>>>

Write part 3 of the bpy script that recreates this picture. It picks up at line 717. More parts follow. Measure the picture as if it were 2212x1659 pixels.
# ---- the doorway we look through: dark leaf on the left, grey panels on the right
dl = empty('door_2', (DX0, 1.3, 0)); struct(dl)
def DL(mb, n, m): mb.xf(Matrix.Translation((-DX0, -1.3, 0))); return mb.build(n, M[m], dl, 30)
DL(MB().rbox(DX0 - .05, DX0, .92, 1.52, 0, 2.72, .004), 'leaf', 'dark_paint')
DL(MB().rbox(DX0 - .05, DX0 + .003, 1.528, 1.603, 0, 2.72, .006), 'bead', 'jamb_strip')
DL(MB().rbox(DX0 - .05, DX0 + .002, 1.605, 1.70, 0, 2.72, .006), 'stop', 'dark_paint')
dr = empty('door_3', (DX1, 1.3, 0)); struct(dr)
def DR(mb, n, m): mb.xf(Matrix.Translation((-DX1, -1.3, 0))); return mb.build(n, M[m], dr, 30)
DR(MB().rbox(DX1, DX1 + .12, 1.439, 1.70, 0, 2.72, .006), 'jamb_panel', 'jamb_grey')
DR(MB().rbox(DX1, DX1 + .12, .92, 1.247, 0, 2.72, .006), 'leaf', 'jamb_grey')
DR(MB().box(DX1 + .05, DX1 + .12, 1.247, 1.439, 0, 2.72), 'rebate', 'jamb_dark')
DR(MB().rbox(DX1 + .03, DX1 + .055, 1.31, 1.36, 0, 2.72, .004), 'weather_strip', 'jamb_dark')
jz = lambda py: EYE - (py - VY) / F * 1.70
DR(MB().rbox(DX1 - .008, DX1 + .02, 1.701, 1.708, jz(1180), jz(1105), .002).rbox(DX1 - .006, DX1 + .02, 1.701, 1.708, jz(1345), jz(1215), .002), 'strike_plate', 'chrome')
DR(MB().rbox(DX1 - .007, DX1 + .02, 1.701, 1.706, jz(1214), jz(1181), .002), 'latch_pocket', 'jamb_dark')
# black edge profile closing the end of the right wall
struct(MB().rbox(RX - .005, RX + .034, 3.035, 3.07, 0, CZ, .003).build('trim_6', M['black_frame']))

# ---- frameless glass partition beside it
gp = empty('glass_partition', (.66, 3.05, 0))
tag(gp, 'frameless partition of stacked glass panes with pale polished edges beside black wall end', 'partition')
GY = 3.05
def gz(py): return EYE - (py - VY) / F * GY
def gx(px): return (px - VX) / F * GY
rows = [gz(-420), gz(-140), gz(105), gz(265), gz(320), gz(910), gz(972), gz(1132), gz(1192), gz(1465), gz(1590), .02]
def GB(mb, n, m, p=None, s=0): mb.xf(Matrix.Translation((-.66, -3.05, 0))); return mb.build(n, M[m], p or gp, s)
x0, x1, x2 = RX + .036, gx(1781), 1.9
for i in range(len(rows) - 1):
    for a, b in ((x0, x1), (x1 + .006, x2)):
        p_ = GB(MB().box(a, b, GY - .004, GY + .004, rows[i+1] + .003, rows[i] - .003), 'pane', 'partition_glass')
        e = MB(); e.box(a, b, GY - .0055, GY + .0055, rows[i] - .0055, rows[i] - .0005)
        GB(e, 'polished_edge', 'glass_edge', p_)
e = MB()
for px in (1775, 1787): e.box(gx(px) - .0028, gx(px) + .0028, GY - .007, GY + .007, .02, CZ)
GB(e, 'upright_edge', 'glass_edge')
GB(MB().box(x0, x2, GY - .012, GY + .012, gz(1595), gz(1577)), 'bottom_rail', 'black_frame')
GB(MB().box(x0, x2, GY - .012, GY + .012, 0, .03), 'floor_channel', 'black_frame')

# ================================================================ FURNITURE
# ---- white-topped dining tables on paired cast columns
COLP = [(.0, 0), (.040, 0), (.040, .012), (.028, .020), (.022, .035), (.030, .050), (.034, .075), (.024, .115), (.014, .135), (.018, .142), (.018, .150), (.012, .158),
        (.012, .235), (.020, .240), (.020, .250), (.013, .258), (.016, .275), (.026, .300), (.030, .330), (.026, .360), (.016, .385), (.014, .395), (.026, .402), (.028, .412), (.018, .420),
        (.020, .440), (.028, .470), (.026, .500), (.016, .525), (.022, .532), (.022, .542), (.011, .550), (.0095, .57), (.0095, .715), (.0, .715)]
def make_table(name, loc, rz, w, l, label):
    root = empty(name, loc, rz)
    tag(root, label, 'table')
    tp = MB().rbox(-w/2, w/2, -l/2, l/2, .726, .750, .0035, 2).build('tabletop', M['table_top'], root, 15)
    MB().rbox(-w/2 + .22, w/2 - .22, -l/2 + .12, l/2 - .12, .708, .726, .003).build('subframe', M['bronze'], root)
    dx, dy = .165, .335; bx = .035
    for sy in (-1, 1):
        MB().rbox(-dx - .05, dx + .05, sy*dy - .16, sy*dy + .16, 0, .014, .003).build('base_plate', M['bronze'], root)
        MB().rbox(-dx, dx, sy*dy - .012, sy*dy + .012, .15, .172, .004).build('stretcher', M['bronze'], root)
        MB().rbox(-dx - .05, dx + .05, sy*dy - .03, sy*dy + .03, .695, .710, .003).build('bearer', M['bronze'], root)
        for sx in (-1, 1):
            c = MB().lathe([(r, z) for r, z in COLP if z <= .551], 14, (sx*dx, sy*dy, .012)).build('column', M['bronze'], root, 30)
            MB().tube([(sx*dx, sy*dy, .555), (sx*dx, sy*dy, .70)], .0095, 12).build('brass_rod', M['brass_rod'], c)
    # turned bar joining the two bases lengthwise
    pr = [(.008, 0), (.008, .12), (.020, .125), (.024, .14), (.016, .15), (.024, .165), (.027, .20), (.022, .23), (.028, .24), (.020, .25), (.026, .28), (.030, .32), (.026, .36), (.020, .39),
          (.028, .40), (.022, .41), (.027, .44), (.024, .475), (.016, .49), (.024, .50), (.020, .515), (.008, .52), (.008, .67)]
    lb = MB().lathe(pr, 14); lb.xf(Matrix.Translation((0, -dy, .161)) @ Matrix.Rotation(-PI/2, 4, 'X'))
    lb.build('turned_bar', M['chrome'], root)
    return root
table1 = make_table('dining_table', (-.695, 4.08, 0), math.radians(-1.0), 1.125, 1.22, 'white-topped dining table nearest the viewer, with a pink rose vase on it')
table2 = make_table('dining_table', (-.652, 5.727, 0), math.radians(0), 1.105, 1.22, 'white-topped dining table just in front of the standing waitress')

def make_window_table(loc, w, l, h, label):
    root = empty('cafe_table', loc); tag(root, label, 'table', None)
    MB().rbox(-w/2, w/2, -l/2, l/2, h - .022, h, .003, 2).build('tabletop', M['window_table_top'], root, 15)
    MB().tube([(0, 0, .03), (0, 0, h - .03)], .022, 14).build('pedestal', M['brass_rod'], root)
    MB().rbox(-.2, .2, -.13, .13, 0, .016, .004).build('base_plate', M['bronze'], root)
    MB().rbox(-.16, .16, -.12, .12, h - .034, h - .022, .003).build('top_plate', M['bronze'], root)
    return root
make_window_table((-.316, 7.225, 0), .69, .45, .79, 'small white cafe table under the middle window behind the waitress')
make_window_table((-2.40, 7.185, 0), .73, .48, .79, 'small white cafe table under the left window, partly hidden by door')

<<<

§ What this task involves
For this exercise, please retype exactly the lines in the listing from the line with "MB().rbox(-w/2, w/2, -l/2, l/2, h" through its last line, both ends included.

§ Result
    MB().rbox(-w/2, w/2, -l/2, l/2, h - .022, h, .003, 2).build('tabletop', M['window_table_top'], root, 15)
    MB().tube([(0, 0, .03), (0, 0, h - .03)], .022, 14).build('pedestal', M['brass_rod'], root)
    MB().rbox(-.2, .2, -.13, .13, 0, .016, .004).build('base_plate', M['bronze'], root)
    MB().rbox(-.16, .16, -.12, .12, h - .034, h - .022, .003).build('top_plate', M['bronze'], root)
    return root
make_window_table((-.316, 7.225, 0), .69, .45, .79, 'small white cafe table under the middle window behind the waitress')
make_window_table((-2.40, 7.185, 0), .73, .48, .79, 'small white cafe table under the left window, partly hidden by door')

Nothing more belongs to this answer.